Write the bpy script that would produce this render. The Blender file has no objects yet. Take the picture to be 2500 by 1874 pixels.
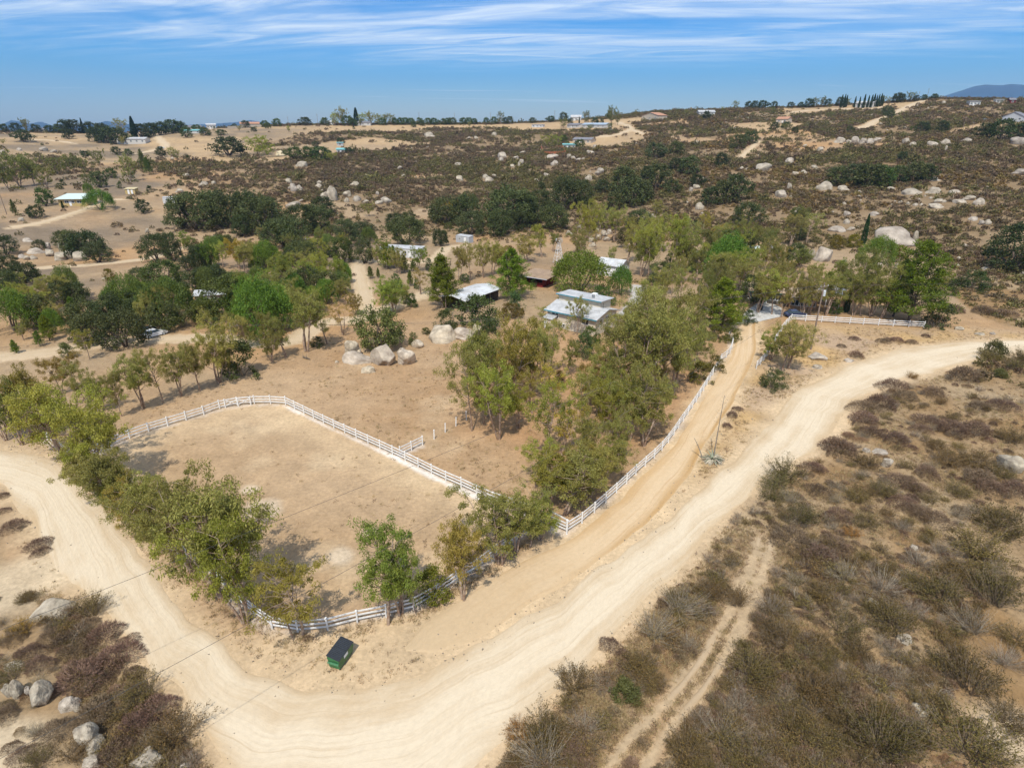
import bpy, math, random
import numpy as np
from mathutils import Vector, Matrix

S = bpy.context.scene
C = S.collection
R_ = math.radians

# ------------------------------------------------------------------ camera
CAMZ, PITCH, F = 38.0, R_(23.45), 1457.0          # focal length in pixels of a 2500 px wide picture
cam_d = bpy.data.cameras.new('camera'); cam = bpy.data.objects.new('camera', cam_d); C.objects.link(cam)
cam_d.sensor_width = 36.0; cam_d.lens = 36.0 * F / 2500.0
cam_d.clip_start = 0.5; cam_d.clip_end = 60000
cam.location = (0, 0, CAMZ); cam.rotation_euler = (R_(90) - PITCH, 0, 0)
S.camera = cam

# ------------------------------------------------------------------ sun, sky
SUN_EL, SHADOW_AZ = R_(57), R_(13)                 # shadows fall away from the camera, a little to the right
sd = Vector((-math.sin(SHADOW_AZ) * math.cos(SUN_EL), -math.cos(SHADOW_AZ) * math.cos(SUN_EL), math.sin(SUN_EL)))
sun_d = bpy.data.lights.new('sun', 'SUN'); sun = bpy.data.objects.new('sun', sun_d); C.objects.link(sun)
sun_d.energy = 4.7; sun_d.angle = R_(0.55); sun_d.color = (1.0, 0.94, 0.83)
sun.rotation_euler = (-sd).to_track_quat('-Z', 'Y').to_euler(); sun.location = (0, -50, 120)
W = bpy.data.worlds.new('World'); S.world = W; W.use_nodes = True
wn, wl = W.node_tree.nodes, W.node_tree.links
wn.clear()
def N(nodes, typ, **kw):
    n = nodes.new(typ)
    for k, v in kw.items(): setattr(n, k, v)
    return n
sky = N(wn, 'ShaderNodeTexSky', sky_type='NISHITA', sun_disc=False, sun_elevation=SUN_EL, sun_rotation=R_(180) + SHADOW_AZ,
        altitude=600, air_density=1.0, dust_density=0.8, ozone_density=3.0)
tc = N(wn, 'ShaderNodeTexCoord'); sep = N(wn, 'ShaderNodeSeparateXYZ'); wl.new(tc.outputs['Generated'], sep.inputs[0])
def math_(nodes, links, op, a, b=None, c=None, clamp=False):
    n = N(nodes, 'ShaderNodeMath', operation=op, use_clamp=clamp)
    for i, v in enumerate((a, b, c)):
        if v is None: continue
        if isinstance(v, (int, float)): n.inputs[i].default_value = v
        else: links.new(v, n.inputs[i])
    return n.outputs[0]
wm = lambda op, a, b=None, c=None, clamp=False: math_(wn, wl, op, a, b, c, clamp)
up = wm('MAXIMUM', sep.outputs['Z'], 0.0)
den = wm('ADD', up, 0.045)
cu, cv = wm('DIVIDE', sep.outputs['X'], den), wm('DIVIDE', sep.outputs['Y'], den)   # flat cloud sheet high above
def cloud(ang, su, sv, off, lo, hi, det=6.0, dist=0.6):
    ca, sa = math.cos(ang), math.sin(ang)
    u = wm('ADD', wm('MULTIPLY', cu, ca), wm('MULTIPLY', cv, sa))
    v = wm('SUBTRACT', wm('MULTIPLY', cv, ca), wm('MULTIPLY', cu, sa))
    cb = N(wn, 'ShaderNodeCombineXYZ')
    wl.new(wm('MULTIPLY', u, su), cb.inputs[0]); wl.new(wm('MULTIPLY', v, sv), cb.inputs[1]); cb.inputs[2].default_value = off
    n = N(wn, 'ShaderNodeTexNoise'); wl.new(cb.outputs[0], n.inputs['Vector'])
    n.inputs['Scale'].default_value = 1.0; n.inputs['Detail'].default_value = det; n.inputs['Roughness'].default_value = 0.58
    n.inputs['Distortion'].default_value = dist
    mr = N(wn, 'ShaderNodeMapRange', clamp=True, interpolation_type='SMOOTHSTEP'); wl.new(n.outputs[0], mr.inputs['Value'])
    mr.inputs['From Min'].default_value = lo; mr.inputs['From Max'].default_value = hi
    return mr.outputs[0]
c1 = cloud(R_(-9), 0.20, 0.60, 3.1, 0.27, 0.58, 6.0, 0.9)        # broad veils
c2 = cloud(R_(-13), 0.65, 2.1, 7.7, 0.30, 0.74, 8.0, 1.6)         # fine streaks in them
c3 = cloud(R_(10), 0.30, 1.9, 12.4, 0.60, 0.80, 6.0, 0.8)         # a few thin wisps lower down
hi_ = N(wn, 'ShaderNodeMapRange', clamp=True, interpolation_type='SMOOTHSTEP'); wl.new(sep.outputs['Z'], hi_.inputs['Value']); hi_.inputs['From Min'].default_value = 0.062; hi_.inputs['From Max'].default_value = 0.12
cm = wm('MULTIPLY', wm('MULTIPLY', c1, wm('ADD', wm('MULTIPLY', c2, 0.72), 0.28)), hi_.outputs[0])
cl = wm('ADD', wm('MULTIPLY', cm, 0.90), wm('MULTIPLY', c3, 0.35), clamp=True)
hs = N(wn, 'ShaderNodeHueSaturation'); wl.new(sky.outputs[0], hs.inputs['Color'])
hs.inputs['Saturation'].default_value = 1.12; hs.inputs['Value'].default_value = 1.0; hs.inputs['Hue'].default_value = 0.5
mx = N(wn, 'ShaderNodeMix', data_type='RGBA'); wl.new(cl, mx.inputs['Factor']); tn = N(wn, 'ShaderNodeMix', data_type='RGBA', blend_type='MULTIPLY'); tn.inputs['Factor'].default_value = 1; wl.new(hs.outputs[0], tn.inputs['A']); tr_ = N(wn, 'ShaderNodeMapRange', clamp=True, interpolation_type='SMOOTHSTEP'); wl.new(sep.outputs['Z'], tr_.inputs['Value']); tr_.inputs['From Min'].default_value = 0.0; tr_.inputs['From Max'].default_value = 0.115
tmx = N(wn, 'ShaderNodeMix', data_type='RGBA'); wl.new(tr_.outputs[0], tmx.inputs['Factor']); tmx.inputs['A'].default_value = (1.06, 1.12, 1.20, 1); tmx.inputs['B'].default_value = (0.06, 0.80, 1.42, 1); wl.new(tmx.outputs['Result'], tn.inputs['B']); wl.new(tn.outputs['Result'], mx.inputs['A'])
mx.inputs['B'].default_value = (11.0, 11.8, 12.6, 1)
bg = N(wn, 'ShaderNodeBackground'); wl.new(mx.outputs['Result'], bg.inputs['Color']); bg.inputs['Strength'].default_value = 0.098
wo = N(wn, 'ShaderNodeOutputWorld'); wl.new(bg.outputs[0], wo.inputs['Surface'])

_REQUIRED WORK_
Copy out the whole listing exactly, and don't carry over any pictures.

_ANSWER TO THE TASK_
Write the bpy script that would produce this render. The Blender file has no objects yet. Take the picture to be 2500 by 1874 pixels.
import bpy, math, random
import numpy as np
from mathutils import Vector, Matrix

S = bpy.context.scene
C = S.collection
R_ = math.radians

# ------------------------------------------------------------------ camera
CAMZ, PITCH, F = 38.0, R_(23.45), 1457.0          # focal length in pixels of a 2500 px wide picture
cam_d = bpy.data.cameras.new('camera'); cam = bpy.data.objects.new('camera', cam_d); C.objects.link(cam)
cam_d.sensor_width = 36.0; cam_d.lens = 36.0 * F / 2500.0
cam_d.clip_start = 0.5; cam_d.clip_end = 60000
cam.location = (0, 0, CAMZ); cam.rotation_euler = (R_(90) - PITCH, 0, 0)
S.camera = cam

# ------------------------------------------------------------------ sun, sky
SUN_EL, SHADOW_AZ = R_(57), R_(13)                 # shadows fall away from the camera, a little to the right
sd = Vector((-math.sin(SHADOW_AZ) * math.cos(SUN_EL), -math.cos(SHADOW_AZ) * math.cos(SUN_EL), math.sin(SUN_EL)))
sun_d = bpy.data.lights.new('sun', 'SUN'); sun = bpy.data.objects.new('sun', sun_d); C.objects.link(sun)
sun_d.energy = 4.7; sun_d.angle = R_(0.55); sun_d.color = (1.0, 0.94, 0.83)
sun.rotation_euler = (-sd).to_track_quat('-Z', 'Y').to_euler(); sun.location = (0, -50, 120)
W = bpy.data.worlds.new('World'); S.world = W; W.use_nodes = True
wn, wl = W.node_tree.nodes, W.node_tree.links
wn.clear()
def N(nodes, typ, **kw):
    n = nodes.new(typ)
    for k, v in kw.items(): setattr(n, k, v)
    return n
sky = N(wn, 'ShaderNodeTexSky', sky_type='NISHITA', sun_disc=False, sun_elevation=SUN_EL, sun_rotation=R_(180) + SHADOW_AZ,
        altitude=600, air_density=1.0, dust_density=0.8, ozone_density=3.0)
tc = N(wn, 'ShaderNodeTexCoord'); sep = N(wn, 'ShaderNodeSeparateXYZ'); wl.new(tc.outputs['Generated'], sep.inputs[0])
def math_(nodes, links, op, a, b=None, c=None, clamp=False):
    n = N(nodes, 'ShaderNodeMath', operation=op, use_clamp=clamp)
    for i, v in enumerate((a, b, c)):
        if v is None: continue
        if isinstance(v, (int, float)): n.inputs[i].default_value = v
        else: links.new(v, n.inputs[i])
    return n.outputs[0]
wm = lambda op, a, b=None, c=None, clamp=False: math_(wn, wl, op, a, b, c, clamp)
up = wm('MAXIMUM', sep.outputs['Z'], 0.0)
den = wm('ADD', up, 0.045)
cu, cv = wm('DIVIDE', sep.outputs['X'], den), wm('DIVIDE', sep.outputs['Y'], den)   # flat cloud sheet high above
def cloud(ang, su, sv, off, lo, hi, det=6.0, dist=0.6):
    ca, sa = math.cos(ang), math.sin(ang)
    u = wm('ADD', wm('MULTIPLY', cu, ca), wm('MULTIPLY', cv, sa))
    v = wm('SUBTRACT', wm('MULTIPLY', cv, ca), wm('MULTIPLY', cu, sa))
    cb = N(wn, 'ShaderNodeCombineXYZ')
    wl.new(wm('MULTIPLY', u, su), cb.inputs[0]); wl.new(wm('MULTIPLY', v, sv), cb.inputs[1]); cb.inputs[2].default_value = off
    n = N(wn, 'ShaderNodeTexNoise'); wl.new(cb.outputs[0], n.inputs['Vector'])
    n.inputs['Scale'].default_value = 1.0; n.inputs['Detail'].default_value = det; n.inputs['Roughness'].default_value = 0.58
    n.inputs['Distortion'].default_value = dist
    mr = N(wn, 'ShaderNodeMapRange', clamp=True, interpolation_type='SMOOTHSTEP'); wl.new(n.outputs[0], mr.inputs['Value'])
    mr.inputs['From Min'].default_value = lo; mr.inputs['From Max'].default_value = hi
    return mr.outputs[0]
c1 = cloud(R_(-9), 0.20, 0.60, 3.1, 0.27, 0.58, 6.0, 0.9)        # broad veils
c2 = cloud(R_(-13), 0.65, 2.1, 7.7, 0.30, 0.74, 8.0, 1.6)         # fine streaks in them
c3 = cloud(R_(10), 0.30, 1.9, 12.4, 0.60, 0.80, 6.0, 0.8)         # a few thin wisps lower down
hi_ = N(wn, 'ShaderNodeMapRange', clamp=True, interpolation_type='SMOOTHSTEP'); wl.new(sep.outputs['Z'], hi_.inputs['Value']); hi_.inputs['From Min'].default_value = 0.062; hi_.inputs['From Max'].default_value = 0.12
cm = wm('MULTIPLY', wm('MULTIPLY', c1, wm('ADD', wm('MULTIPLY', c2, 0.72), 0.28)), hi_.outputs[0])
cl = wm('ADD', wm('MULTIPLY', cm, 0.90), wm('MULTIPLY', c3, 0.35), clamp=True)
hs = N(wn, 'ShaderNodeHueSaturation'); wl.new(sky.outputs[0], hs.inputs['Color'])
hs.inputs['Saturation'].default_value = 1.12; hs.inputs['Value'].default_value = 1.0; hs.inputs['Hue'].default_value = 0.5
mx = N(wn, 'ShaderNodeMix', data_type='RGBA'); wl.new(cl, mx.inputs['Factor']); tn = N(wn, 'ShaderNodeMix', data_type='RGBA', blend_type='MULTIPLY'); tn.inputs['Factor'].default_value = 1; wl.new(hs.outputs[0], tn.inputs['A']); tr_ = N(wn, 'ShaderNodeMapRange', clamp=True, interpolation_type='SMOOTHSTEP'); wl.new(sep.outputs['Z'], tr_.inputs['Value']); tr_.inputs['From Min'].default_value = 0.0; tr_.inputs['From Max'].default_value = 0.115
tmx = N(wn, 'ShaderNodeMix', data_type='RGBA'); wl.new(tr_.outputs[0], tmx.inputs['Factor']); tmx.inputs['A'].default_value = (1.06, 1.12, 1.20, 1); tmx.inputs['B'].default_value = (0.06, 0.80, 1.42, 1); wl.new(tmx.outputs['Result'], tn.inputs['B']); wl.new(tn.outputs['Result'], mx.inputs['A'])
mx.inputs['B'].default_value = (11.0, 11.8, 12.6, 1)
bg = N(wn, 'ShaderNodeBackground'); wl.new(mx.outputs['Result'], bg.inputs['Color']); bg.inputs['Strength'].default_value = 0.098
wo = N(wn, 'ShaderNodeOutputWorld'); wl.new(bg.outputs[0], wo.inputs['Surface'])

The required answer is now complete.